_Task objective_
Restate the whole listing exactly.

_Given data_
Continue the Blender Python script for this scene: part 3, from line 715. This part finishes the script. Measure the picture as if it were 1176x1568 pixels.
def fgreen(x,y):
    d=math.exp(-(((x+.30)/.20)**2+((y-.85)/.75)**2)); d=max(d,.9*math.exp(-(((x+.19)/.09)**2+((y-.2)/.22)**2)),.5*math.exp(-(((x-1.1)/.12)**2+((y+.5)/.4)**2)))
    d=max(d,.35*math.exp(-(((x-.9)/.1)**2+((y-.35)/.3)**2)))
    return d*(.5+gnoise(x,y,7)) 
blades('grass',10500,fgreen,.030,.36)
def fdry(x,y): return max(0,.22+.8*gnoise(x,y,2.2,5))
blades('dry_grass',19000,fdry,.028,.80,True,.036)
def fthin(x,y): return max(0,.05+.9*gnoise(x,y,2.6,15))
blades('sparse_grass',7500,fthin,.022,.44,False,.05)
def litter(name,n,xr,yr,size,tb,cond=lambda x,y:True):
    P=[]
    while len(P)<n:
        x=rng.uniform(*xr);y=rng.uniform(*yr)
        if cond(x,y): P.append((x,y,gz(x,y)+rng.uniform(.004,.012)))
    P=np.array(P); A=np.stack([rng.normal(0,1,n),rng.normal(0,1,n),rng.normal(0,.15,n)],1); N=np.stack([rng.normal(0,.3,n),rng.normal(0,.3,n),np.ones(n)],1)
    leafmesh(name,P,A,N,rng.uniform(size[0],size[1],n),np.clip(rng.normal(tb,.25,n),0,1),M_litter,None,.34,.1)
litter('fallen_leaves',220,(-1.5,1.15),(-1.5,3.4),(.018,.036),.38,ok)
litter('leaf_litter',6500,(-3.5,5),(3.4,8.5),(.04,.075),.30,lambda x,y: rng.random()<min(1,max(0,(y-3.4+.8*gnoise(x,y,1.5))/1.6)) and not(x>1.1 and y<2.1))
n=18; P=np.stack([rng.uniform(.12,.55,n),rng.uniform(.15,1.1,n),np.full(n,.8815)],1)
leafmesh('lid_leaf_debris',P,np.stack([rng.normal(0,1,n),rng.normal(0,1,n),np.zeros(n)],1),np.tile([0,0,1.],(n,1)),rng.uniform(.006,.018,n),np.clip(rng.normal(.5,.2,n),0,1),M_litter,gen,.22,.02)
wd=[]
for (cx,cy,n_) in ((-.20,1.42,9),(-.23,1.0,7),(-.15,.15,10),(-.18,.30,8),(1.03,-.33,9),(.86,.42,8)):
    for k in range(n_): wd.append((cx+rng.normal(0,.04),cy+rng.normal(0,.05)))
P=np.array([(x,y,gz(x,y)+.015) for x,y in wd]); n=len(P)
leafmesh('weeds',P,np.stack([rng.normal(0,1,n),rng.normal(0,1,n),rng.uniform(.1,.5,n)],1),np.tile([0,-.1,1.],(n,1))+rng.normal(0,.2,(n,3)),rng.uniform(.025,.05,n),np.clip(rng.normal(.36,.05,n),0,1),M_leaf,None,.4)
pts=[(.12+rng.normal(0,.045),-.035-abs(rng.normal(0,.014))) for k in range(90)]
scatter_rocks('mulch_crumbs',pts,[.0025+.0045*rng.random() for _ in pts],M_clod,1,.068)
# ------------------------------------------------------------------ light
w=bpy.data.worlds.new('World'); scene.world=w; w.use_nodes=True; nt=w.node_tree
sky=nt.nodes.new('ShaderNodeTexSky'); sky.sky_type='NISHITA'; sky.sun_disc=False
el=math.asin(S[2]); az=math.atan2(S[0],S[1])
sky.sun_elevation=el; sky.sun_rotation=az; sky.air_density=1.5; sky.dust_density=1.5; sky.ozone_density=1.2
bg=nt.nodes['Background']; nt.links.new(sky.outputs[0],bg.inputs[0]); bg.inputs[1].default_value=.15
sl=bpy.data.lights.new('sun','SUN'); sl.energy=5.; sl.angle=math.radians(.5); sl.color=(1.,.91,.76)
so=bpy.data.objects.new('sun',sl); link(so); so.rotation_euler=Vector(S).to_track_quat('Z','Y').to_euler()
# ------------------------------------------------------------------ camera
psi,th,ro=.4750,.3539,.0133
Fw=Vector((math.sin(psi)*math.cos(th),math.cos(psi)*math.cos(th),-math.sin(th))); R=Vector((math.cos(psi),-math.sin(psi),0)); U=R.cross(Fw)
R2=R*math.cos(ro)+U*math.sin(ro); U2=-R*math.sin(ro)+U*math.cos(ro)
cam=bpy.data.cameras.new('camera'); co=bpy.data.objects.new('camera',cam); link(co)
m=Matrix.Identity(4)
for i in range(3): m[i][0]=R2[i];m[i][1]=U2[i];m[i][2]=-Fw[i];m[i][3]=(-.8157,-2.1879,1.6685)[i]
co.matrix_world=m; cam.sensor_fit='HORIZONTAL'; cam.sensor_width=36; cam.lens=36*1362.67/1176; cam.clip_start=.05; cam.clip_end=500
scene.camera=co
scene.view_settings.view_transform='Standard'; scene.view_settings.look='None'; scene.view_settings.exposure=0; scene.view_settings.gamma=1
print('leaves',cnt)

_Exercise solution_
Continue the Blender Python script for this scene: part 3, from line 715. This part finishes the script. Measure the picture as if it were 1176x1568 pixels.
def fgreen(x,y):
    d=math.exp(-(((x+.30)/.20)**2+((y-.85)/.75)**2)); d=max(d,.9*math.exp(-(((x+.19)/.09)**2+((y-.2)/.22)**2)),.5*math.exp(-(((x-1.1)/.12)**2+((y+.5)/.4)**2)))
    d=max(d,.35*math.exp(-(((x-.9)/.1)**2+((y-.35)/.3)**2)))
    return d*(.5+gnoise(x,y,7)) 
blades('grass',10500,fgreen,.030,.36)
def fdry(x,y): return max(0,.22+.8*gnoise(x,y,2.2,5))
blades('dry_grass',19000,fdry,.028,.80,True,.036)
def fthin(x,y): return max(0,.05+.9*gnoise(x,y,2.6,15))
blades('sparse_grass',7500,fthin,.022,.44,False,.05)
def litter(name,n,xr,yr,size,tb,cond=lambda x,y:True):
    P=[]
    while len(P)<n:
        x=rng.uniform(*xr);y=rng.uniform(*yr)
        if cond(x,y): P.append((x,y,gz(x,y)+rng.uniform(.004,.012)))
    P=np.array(P); A=np.stack([rng.normal(0,1,n),rng.normal(0,1,n),rng.normal(0,.15,n)],1); N=np.stack([rng.normal(0,.3,n),rng.normal(0,.3,n),np.ones(n)],1)
    leafmesh(name,P,A,N,rng.uniform(size[0],size[1],n),np.clip(rng.normal(tb,.25,n),0,1),M_litter,None,.34,.1)
litter('fallen_leaves',220,(-1.5,1.15),(-1.5,3.4),(.018,.036),.38,ok)
litter('leaf_litter',6500,(-3.5,5),(3.4,8.5),(.04,.075),.30,lambda x,y: rng.random()<min(1,max(0,(y-3.4+.8*gnoise(x,y,1.5))/1.6)) and not(x>1.1 and y<2.1))
n=18; P=np.stack([rng.uniform(.12,.55,n),rng.uniform(.15,1.1,n),np.full(n,.8815)],1)
leafmesh('lid_leaf_debris',P,np.stack([rng.normal(0,1,n),rng.normal(0,1,n),np.zeros(n)],1),np.tile([0,0,1.],(n,1)),rng.uniform(.006,.018,n),np.clip(rng.normal(.5,.2,n),0,1),M_litter,gen,.22,.02)
wd=[]
for (cx,cy,n_) in ((-.20,1.42,9),(-.23,1.0,7),(-.15,.15,10),(-.18,.30,8),(1.03,-.33,9),(.86,.42,8)):
    for k in range(n_): wd.append((cx+rng.normal(0,.04),cy+rng.normal(0,.05)))
P=np.array([(x,y,gz(x,y)+.015) for x,y in wd]); n=len(P)
leafmesh('weeds',P,np.stack([rng.normal(0,1,n),rng.normal(0,1,n),rng.uniform(.1,.5,n)],1),np.tile([0,-.1,1.],(n,1))+rng.normal(0,.2,(n,3)),rng.uniform(.025,.05,n),np.clip(rng.normal(.36,.05,n),0,1),M_leaf,None,.4)
pts=[(.12+rng.normal(0,.045),-.035-abs(rng.normal(0,.014))) for k in range(90)]
scatter_rocks('mulch_crumbs',pts,[.0025+.0045*rng.random() for _ in pts],M_clod,1,.068)
# ------------------------------------------------------------------ light
w=bpy.data.worlds.new('World'); scene.world=w; w.use_nodes=True; nt=w.node_tree
sky=nt.nodes.new('ShaderNodeTexSky'); sky.sky_type='NISHITA'; sky.sun_disc=False
el=math.asin(S[2]); az=math.atan2(S[0],S[1])
sky.sun_elevation=el; sky.sun_rotation=az; sky.air_density=1.5; sky.dust_density=1.5; sky.ozone_density=1.2
bg=nt.nodes['Background']; nt.links.new(sky.outputs[0],bg.inputs[0]); bg.inputs[1].default_value=.15
sl=bpy.data.lights.new('sun','SUN'); sl.energy=5.; sl.angle=math.radians(.5); sl.color=(1.,.91,.76)
so=bpy.data.objects.new('sun',sl); link(so); so.rotation_euler=Vector(S).to_track_quat('Z','Y').to_euler()
# ------------------------------------------------------------------ camera
psi,th,ro=.4750,.3539,.0133
Fw=Vector((math.sin(psi)*math.cos(th),math.cos(psi)*math.cos(th),-math.sin(th))); R=Vector((math.cos(psi),-math.sin(psi),0)); U=R.cross(Fw)
R2=R*math.cos(ro)+U*math.sin(ro); U2=-R*math.sin(ro)+U*math.cos(ro)
cam=bpy.data.cameras.new('camera'); co=bpy.data.objects.new('camera',cam); link(co)
m=Matrix.Identity(4)
for i in range(3): m[i][0]=R2[i];m[i][1]=U2[i];m[i][2]=-Fw[i];m[i][3]=(-.8157,-2.1879,1.6685)[i]
co.matrix_world=m; cam.sensor_fit='HORIZONTAL'; cam.sensor_width=36; cam.lens=36*1362.67/1176; cam.clip_start=.05; cam.clip_end=500
scene.camera=co
scene.view_settings.view_transform='Standard'; scene.view_settings.look='None'; scene.view_settings.exposure=0; scene.view_settings.gamma=1
print('leaves',cnt)